Take the material below and write it all out again exactly.

--------------------------------

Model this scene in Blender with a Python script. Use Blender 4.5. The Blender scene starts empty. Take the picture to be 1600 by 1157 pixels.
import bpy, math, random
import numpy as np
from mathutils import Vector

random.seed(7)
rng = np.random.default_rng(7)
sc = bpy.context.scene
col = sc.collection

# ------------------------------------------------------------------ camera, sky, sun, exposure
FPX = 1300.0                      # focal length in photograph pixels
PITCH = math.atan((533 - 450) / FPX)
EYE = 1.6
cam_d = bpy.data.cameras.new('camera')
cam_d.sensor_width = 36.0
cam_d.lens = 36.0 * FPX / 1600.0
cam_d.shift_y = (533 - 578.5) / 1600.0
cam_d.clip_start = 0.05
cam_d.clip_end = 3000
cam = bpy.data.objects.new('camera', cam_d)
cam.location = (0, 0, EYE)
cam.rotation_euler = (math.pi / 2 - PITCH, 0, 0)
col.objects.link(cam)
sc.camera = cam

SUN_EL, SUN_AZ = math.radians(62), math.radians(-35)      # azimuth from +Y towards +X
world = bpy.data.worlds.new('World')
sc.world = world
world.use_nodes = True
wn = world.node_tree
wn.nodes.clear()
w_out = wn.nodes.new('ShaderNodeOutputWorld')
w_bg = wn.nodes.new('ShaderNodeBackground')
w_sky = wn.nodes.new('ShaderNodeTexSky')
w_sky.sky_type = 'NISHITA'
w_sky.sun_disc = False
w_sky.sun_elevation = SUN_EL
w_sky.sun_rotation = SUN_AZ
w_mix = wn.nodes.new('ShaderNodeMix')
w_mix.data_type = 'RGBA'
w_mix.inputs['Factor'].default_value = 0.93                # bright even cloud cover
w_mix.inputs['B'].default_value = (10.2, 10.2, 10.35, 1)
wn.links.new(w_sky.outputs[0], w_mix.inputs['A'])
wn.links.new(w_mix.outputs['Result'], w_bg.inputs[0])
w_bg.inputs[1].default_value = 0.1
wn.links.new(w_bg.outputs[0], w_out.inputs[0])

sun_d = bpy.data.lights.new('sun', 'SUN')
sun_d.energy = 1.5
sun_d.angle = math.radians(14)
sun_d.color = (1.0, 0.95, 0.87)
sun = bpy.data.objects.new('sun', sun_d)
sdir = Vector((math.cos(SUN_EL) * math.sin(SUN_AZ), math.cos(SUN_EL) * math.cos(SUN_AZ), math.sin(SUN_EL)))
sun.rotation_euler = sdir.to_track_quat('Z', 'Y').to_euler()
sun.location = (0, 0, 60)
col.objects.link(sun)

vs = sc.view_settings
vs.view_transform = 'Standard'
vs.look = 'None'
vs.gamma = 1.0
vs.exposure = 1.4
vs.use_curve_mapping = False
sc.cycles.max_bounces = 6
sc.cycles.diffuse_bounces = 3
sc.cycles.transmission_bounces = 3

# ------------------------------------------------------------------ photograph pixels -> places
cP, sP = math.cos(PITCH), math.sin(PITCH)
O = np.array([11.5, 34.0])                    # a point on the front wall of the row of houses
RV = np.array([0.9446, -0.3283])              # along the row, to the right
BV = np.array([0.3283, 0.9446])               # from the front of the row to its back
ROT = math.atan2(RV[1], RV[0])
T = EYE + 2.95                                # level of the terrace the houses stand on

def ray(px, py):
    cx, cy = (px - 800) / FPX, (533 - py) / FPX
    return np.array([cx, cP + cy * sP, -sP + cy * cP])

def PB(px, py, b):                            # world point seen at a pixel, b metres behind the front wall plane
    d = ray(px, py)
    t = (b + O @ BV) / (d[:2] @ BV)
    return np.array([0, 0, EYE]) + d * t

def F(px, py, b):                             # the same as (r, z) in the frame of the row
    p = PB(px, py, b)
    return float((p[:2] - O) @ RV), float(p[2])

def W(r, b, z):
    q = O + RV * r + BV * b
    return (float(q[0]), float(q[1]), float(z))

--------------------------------

__Written answer__:
Model this scene in Blender with a Python script. Use Blender 4.5. The Blender scene starts empty. Take the picture to be 1600 by 1157 pixels.
import bpy, math, random
import numpy as np
from mathutils import Vector

random.seed(7)
rng = np.random.default_rng(7)
sc = bpy.context.scene
col = sc.collection

# ------------------------------------------------------------------ camera, sky, sun, exposure
FPX = 1300.0                      # focal length in photograph pixels
PITCH = math.atan((533 - 450) / FPX)
EYE = 1.6
cam_d = bpy.data.cameras.new('camera')
cam_d.sensor_width = 36.0
cam_d.lens = 36.0 * FPX / 1600.0
cam_d.shift_y = (533 - 578.5) / 1600.0
cam_d.clip_start = 0.05
cam_d.clip_end = 3000
cam = bpy.data.objects.new('camera', cam_d)
cam.location = (0, 0, EYE)
cam.rotation_euler = (math.pi / 2 - PITCH, 0, 0)
col.objects.link(cam)
sc.camera = cam

SUN_EL, SUN_AZ = math.radians(62), math.radians(-35)      # azimuth from +Y towards +X
world = bpy.data.worlds.new('World')
sc.world = world
world.use_nodes = True
wn = world.node_tree
wn.nodes.clear()
w_out = wn.nodes.new('ShaderNodeOutputWorld')
w_bg = wn.nodes.new('ShaderNodeBackground')
w_sky = wn.nodes.new('ShaderNodeTexSky')
w_sky.sky_type = 'NISHITA'
w_sky.sun_disc = False
w_sky.sun_elevation = SUN_EL
w_sky.sun_rotation = SUN_AZ
w_mix = wn.nodes.new('ShaderNodeMix')
w_mix.data_type = 'RGBA'
w_mix.inputs['Factor'].default_value = 0.93                # bright even cloud cover
w_mix.inputs['B'].default_value = (10.2, 10.2, 10.35, 1)
wn.links.new(w_sky.outputs[0], w_mix.inputs['A'])
wn.links.new(w_mix.outputs['Result'], w_bg.inputs[0])
w_bg.inputs[1].default_value = 0.1
wn.links.new(w_bg.outputs[0], w_out.inputs[0])

sun_d = bpy.data.lights.new('sun', 'SUN')
sun_d.energy = 1.5
sun_d.angle = math.radians(14)
sun_d.color = (1.0, 0.95, 0.87)
sun = bpy.data.objects.new('sun', sun_d)
sdir = Vector((math.cos(SUN_EL) * math.sin(SUN_AZ), math.cos(SUN_EL) * math.cos(SUN_AZ), math.sin(SUN_EL)))
sun.rotation_euler = sdir.to_track_quat('Z', 'Y').to_euler()
sun.location = (0, 0, 60)
col.objects.link(sun)

vs = sc.view_settings
vs.view_transform = 'Standard'
vs.look = 'None'
vs.gamma = 1.0
vs.exposure = 1.4
vs.use_curve_mapping = False
sc.cycles.max_bounces = 6
sc.cycles.diffuse_bounces = 3
sc.cycles.transmission_bounces = 3

# ------------------------------------------------------------------ photograph pixels -> places
cP, sP = math.cos(PITCH), math.sin(PITCH)
O = np.array([11.5, 34.0])                    # a point on the front wall of the row of houses
RV = np.array([0.9446, -0.3283])              # along the row, to the right
BV = np.array([0.3283, 0.9446])               # from the front of the row to its back
ROT = math.atan2(RV[1], RV[0])
T = EYE + 2.95                                # level of the terrace the houses stand on

def ray(px, py):
    cx, cy = (px - 800) / FPX, (533 - py) / FPX
    return np.array([cx, cP + cy * sP, -sP + cy * cP])

def PB(px, py, b):                            # world point seen at a pixel, b metres behind the front wall plane
    d = ray(px, py)
    t = (b + O @ BV) / (d[:2] @ BV)
    return np.array([0, 0, EYE]) + d * t

def F(px, py, b):                             # the same as (r, z) in the frame of the row
    p = PB(px, py, b)
    return float((p[:2] - O) @ RV), float(p[2])

def W(r, b, z):
    q = O + RV * r + BV * b
    return (float(q[0]), float(q[1]), float(z))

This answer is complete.